A Second-Order Nonlocal Approximation for Manifold Poisson Model with Dirichlet Boundary

TL;DR

This paper establishes the well-posedness and second-order convergence of a nonlocal Poisson model on manifolds with Dirichlet boundary, using Poincare inequality and numerical validation via the point integral method.

Contribution

It proves the well-posedness and optimal second-order localization rate of a nonlocal manifold Poisson model, and demonstrates quadratic convergence numerically.

Findings

Well-posedness of the nonlocal model is established.

The model achieves an optimal second-order localization rate.

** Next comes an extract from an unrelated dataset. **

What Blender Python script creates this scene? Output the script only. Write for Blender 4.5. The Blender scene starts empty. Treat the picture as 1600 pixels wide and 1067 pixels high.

Numerical examples confirm quadratic convergence.

Abstract

Recently, we constructed a class of nonlocal Poisson model on manifold under Dirichlet boundary with global $\mathcal{O}(\delta^2)$ truncation error to its local counterpart, where $\delta$ denotes the nonlocal horizon parameter. In this paper, the well-posedness of such manifold model is studied. We utilize Poincare inequality to control the lower order terms along the $2\delta$-boundary layer in the weak formulation of model. The second order localization rate of model is attained by combining the well-posedness argument and the truncation error analysis. Such rate is currently optimal among all nonlocal models. Besides, we implement the point integral method(PIM) to our nonlocal model through 2 specific numerical examples to illustrate the quadratic rate of convergence on the other side.